#### DIRECTIONS:
Exactly as written, write out the lines below from the first to the one containing "D = bpy.data", inclusive. Pictures do not belong in the copy.

#### DATA SEGMENT:
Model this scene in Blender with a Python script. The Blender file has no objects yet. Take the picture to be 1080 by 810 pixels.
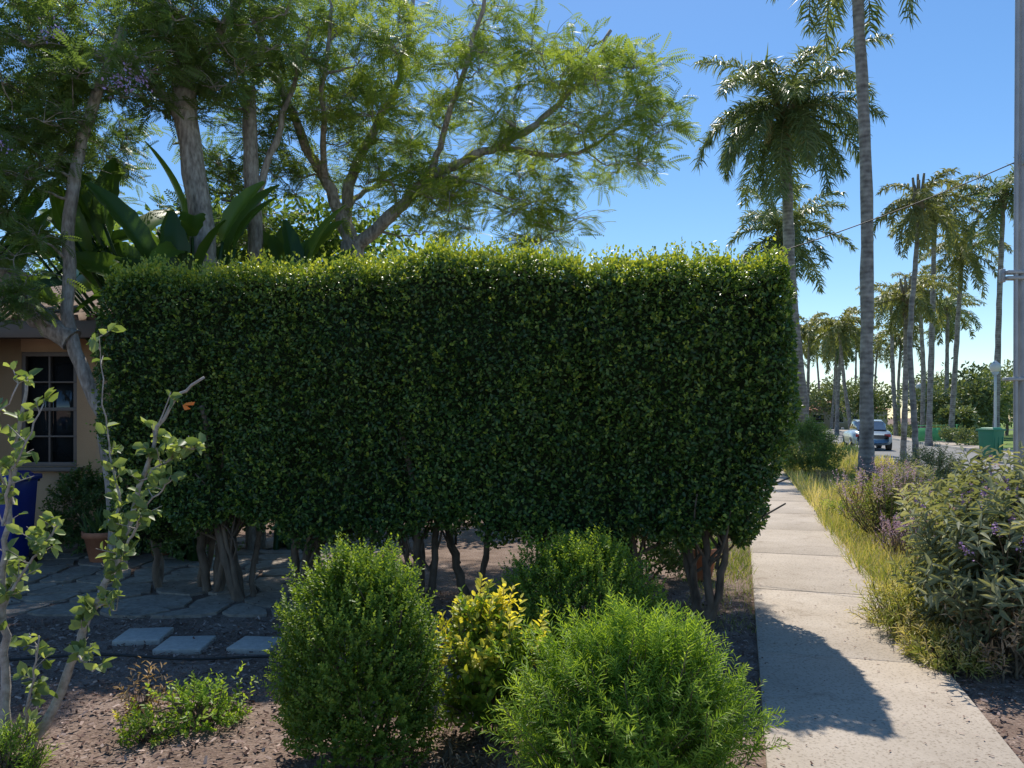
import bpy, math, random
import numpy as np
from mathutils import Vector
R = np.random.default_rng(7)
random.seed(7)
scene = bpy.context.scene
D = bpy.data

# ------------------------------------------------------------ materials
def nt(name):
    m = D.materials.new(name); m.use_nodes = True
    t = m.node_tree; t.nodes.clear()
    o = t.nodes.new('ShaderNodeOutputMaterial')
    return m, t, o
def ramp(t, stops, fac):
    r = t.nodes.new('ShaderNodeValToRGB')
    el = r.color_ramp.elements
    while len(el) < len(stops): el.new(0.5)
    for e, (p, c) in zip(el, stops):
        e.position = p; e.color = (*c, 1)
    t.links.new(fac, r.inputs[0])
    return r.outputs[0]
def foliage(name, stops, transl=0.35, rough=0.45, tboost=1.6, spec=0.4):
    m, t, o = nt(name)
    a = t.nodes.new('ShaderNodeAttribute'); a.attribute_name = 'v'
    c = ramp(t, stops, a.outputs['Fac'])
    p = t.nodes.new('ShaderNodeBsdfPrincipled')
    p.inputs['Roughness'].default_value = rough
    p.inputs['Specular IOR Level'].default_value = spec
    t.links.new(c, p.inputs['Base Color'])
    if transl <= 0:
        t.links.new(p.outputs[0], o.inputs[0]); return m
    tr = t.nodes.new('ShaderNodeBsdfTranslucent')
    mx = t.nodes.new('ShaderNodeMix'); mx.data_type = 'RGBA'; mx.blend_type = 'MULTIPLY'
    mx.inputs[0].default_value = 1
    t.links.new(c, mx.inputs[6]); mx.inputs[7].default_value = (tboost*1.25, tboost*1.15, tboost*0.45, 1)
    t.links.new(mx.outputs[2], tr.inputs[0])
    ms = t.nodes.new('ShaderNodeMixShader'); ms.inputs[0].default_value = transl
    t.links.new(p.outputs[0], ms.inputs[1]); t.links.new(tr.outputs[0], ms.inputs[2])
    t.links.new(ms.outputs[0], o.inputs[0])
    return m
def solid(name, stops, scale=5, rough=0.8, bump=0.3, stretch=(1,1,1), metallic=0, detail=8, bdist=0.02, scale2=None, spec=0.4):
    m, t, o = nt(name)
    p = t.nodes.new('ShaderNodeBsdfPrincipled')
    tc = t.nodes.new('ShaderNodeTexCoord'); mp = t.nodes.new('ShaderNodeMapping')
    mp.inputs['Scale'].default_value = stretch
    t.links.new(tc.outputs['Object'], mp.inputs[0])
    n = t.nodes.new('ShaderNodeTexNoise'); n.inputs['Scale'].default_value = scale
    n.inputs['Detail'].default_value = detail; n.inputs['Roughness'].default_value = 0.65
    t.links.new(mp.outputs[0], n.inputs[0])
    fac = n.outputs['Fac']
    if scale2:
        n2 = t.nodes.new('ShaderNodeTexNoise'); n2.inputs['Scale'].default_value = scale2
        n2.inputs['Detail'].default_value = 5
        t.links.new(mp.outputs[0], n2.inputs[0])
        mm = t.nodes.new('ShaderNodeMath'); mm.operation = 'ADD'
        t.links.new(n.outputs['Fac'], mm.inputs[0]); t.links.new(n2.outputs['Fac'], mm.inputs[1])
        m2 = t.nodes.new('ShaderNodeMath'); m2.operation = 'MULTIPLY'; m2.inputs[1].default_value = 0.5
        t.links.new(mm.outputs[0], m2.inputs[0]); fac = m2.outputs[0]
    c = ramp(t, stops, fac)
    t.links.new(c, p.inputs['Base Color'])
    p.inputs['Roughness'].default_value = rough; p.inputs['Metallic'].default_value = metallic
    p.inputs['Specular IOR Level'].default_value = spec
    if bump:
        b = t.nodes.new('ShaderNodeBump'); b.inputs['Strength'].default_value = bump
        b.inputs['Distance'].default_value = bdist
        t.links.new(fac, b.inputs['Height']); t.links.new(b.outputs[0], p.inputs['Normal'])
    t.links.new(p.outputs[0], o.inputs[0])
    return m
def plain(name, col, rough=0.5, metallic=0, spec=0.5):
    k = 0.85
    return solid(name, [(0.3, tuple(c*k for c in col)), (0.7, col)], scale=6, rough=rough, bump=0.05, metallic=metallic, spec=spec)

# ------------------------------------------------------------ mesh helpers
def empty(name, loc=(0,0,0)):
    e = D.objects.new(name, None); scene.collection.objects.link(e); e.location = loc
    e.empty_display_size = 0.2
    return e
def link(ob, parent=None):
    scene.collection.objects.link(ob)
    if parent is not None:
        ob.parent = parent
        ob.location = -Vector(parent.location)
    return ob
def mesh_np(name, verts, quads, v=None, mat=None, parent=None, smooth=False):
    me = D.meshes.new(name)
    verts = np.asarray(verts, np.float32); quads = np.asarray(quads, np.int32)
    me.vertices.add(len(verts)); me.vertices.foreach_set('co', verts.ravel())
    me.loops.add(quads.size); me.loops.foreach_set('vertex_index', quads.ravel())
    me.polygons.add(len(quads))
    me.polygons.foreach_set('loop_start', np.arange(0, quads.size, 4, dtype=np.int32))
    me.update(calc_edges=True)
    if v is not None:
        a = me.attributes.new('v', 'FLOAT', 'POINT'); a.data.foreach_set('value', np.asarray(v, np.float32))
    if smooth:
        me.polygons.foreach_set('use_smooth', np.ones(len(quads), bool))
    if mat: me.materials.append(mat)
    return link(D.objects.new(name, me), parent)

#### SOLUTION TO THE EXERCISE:
Model this scene in Blender with a Python script. The Blender file has no objects yet. Take the picture to be 1080 by 810 pixels.
import bpy, math, random
import numpy as np
from mathutils import Vector
R = np.random.default_rng(7)
random.seed(7)
scene = bpy.context.scene
D = bpy.data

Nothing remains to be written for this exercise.